Archaeological Museum
This museum is located 1000 metres (12 minutes on foot) from the Hôtel des Ducs and is housed in the former Benedictine abbey of Saint-Bénigne.
The museum houses collections from all over Burgundy on 3 levels
- Level 0 - Romanesque rooms - Gallo-Roman collections
- Level 1 - former Benedictine dormitory - medieval collection
- Level 2 - 17th century abbey rooms - prehistoric, Gallo-Roman and Merovingian collections
The Archaeological Museum is open every day except Tuesday. Admission is free.
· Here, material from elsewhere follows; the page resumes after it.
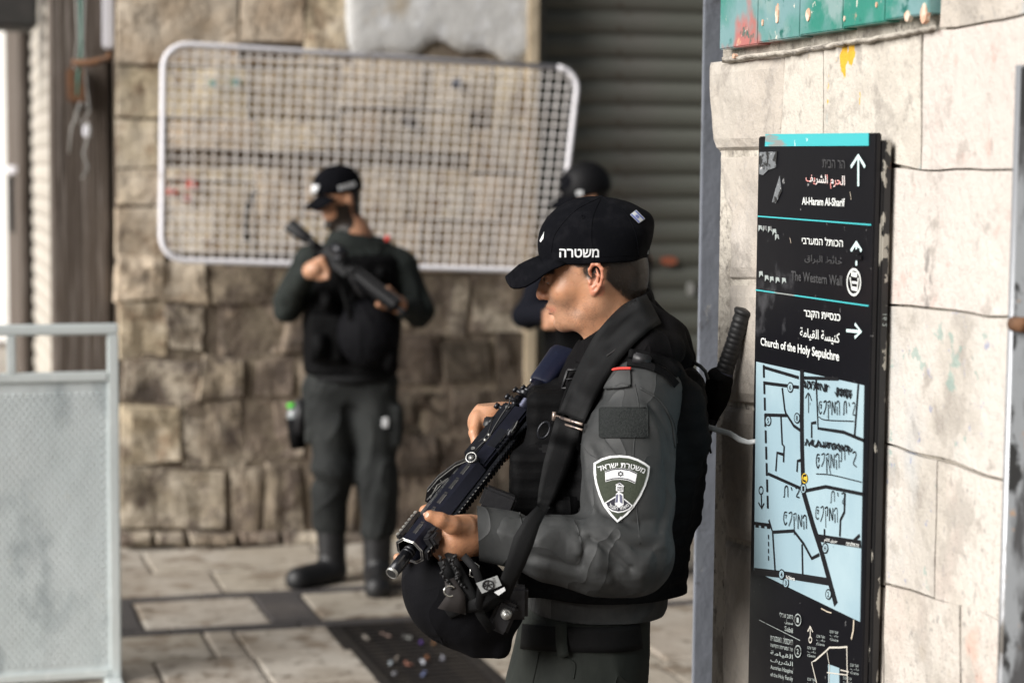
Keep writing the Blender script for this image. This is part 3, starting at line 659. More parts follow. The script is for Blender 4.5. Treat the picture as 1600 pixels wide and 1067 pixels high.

News, collections, itinerary and practical information on the Archaeological Museum website
Magnin Museum
This museum, located 200 metres from the Hôtel des Ducs, is housed in one of Dijon's most beautiful private mansions, the Hôtel Lantin.
Maurice Lantin (1861-1939 - master of the Court of Auditors and painting enthusiast) and his sister Jeanne (1855-1937 - painter and art critic) assembled a collection of
- Northern school paintings (including Winter Pleasures by Brueghel the Younger)
- Italian painting (including Venetian, Lombard and Neapolitan)
- French painting (including works by Eustache Le Sueur, Laurent de La Hyre, Sébastien Bourdon and Jean-Baptiste de Champaigne)
- Drawings
The Magnin Museum is open every day except Monday. Admission is charged. News, collections, itinerary and practical information on the Magnin Museum website
Museum of Burgundian Life
This museum, located 800 metres from the Hôtel des Ducs, is housed in the cloister of the Monastère des Bernardines (next to the Musée d'Art Sacré).
This museum of ethnography presents Burgundian life at the end of the 19th and beginning of the 20th centuries. The rue des Boutiques offers a reconstruction of eleven Dijon shops.
The Museum of Burgundian Life is open every day except Tuesday. Admission is free. News, collections, itinerary and practical information on the Museum website.
Museum of Sacred Art
This museum, located 800 metres from the Hôtel des Ducs, is housed in the church of Sainte-Anne, on the site of the Bernardine Monastery (next to the Museum of Burgundian Life).
The church, which currently houses the museum, is remarkable for the originality of its architecture. The spaces present elements of goldsmithery, reliquaries and everyday objects of religious heritage.
The Museum of Sacred Art is open every day except Tuesday. Admission is free. News, collections, itinerary and practical information on the website of the Museum of Sacred Art.